Republic of the Philippines
SUPREME COURT
Manila
EN BANC
G.R. No. L-319             March 28, 1946
GO TIAN SEK SANTOS, petitioner,
vs.
ERIBERTO MISA, Director of Prisons, respondent.
Mariano Trinidad for petitioner.
First Assistant Solicitor General Reyes and Solicitor De los Angeles for respondent.
BENGZON, J.:
The petitioner avers he is a Chinese citizen apprehended in February, 1945, by the Counter Intelligence Corps of the United States Army, turned over last September, to the Commonwealth Government, and since then detained by the respondent as a political prisoner. Such detention, he claims, is illegal, because he has not been charge before, nor convicted by, the judge of a competent court, and because he may not be confined under Act. No. 682, as he owes allegiance neither to the United States nor to the Commonwealth of the Philippines.
The Solicitor-General, for the respondent, admits the detention, for active collaboration with the Japanese, doubts the allegation of citizenship, and maintains that, conceding arguendo petitioner's alienage, he may be charged for espionage, a crime against national security wherein allegiance is immaterial, and may, therefore, be held in custody under Commonwealth Act No. 682.
As the record stands, the petitioner must be deemed a Chinese subject. The commitment order No. 291 issued by the United States Army authorities describes him as such. But it does not follow that he is entitled to liberty now. He is included among those contemplated by section 19 of Commonwealth Act No. 682, which reads partly:
Upon delivery the Commander-in-Chief of the Armed Forces of the United States in the Philippines of the persons detained by him as political prisoners, to the Commonwealth Government, the Office of Special Prosecutors shall receive all records, documents, exhibits and such other things as the Government of the United States may have turned over in connection with and/or affecting said political prisoners, examine the aforesaid records, documents, exhibits, etc., and take, as speedily as possible, such action as may be proper: Provided, however, . . .. And, provided, further, That, in the interest of public security, the provisions of article one hundred twenty-five of the Revised Penal Code, as amended, shall be deemed, as they are hereby suspended, insofar as the aforesaid political prisoners are concerned, until the filing of the corresponding information with the People's Court, but the period of suspension shall not be than six (6) months from the formal delivery of said political prisoners by the Commander-in-Chief of the Armed Forces of the United States in the Philippines to the Commonwealth Government.

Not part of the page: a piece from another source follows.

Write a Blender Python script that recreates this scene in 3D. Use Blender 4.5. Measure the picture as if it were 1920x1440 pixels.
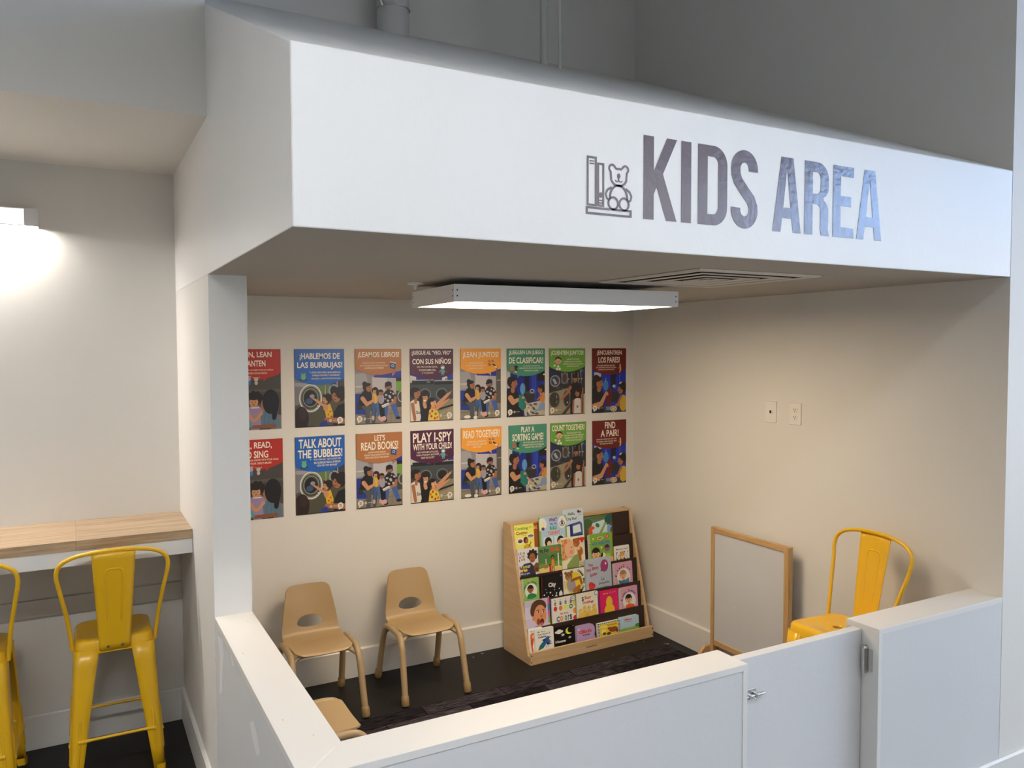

His foreign status does not exclude him ipso facto from the scope of the above provisions. As stated by the Solicitor-General, he might be prosecuted for espionage, (Commonwealth Act No. 616) a crime not conditioned by the citizenship of the offender, and considered as an offense against national security.
The contentions advanced during the oral argument, challenging the validity of the said section 19, Commonwealth Act. No. 682, upon constitutional grounds must be overruled, in view of our decision in Laurel vs. Director of Prisons (p. 372, ante), copy of which will be furnished to petitioner by the clerk of this court. The petition is denied, with costs.
Moran, C.J., Ozaeta, Jaranilla, Feria, De Joya, Pablo, Hilado, and Briones, JJ., concur.
Paras, J., concurs in the result.
Separate Opinions
PERFECTO, J., concurring and dissenting:
We concur with the majority pronouncement to the effect that petitioner is not excluded from the group of persons contemplated by section 19 of Commonwealth Act No. 682, notwithstanding his foreign status as a Chinese subject. We also agreed that, if there are facts and evidence to justify it, he might be prosecuted for espionage, or any other crime not conditioned by the citizenship of the offender. But we disagree as to the denial of the petition, it appearing that petitioner is being deprived of his personal liberty without any due and legal process of law, and as to this question, we refer to the stand we have been taken in our dissenting opinion in case G.R. No. L-200, Laurel vs. Director of Prisons (p. 372, ante), the contentions therein we reiterate here.